┌──

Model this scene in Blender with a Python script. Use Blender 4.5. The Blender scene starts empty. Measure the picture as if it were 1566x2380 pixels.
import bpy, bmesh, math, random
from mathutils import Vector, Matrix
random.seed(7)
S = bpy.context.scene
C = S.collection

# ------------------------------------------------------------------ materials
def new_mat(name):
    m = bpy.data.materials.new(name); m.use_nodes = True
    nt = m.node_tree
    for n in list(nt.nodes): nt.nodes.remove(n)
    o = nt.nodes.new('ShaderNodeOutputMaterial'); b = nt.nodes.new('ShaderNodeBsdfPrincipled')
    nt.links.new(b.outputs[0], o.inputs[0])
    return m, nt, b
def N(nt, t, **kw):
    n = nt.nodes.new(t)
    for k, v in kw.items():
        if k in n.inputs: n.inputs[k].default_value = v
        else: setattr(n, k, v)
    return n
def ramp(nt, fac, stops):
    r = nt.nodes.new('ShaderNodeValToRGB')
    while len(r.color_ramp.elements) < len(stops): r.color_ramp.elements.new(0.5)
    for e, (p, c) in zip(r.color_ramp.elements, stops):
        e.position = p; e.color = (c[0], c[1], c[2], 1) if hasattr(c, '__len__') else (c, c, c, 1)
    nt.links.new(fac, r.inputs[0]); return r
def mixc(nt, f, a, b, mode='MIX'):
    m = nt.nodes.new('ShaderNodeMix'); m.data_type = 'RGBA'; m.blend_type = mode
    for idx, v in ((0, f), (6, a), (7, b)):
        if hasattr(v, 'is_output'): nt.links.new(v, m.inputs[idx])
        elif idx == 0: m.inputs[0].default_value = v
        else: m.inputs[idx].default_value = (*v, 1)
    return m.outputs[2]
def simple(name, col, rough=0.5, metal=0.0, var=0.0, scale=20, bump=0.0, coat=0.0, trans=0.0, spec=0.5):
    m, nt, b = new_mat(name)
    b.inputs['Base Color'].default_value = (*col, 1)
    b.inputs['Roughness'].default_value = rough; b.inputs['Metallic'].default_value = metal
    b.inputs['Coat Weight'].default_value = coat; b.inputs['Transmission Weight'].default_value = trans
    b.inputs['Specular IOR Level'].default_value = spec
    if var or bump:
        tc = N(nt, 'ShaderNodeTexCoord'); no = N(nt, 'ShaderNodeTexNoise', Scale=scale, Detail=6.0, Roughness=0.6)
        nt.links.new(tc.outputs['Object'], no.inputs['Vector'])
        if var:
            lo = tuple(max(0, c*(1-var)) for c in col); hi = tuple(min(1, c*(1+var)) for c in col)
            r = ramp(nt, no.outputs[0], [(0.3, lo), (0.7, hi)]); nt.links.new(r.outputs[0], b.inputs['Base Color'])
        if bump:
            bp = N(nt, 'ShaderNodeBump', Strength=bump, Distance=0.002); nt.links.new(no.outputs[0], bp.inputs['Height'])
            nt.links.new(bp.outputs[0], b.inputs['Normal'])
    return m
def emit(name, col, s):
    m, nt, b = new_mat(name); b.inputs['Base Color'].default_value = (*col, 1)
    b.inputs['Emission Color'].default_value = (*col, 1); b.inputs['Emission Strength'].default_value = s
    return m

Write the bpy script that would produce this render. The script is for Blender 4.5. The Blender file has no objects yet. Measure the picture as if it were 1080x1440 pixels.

└──

Looking at the material above, please copy exactly every line from its first line through the line containing "C = S.collection", with both ends included and nothing else.

Model this scene in Blender with a Python script. Use Blender 4.5. The Blender scene starts empty. Measure the picture as if it were 1566x2380 pixels.
import bpy, bmesh, math, random
from mathutils import Vector, Matrix
random.seed(7)
S = bpy.context.scene
C = S.collection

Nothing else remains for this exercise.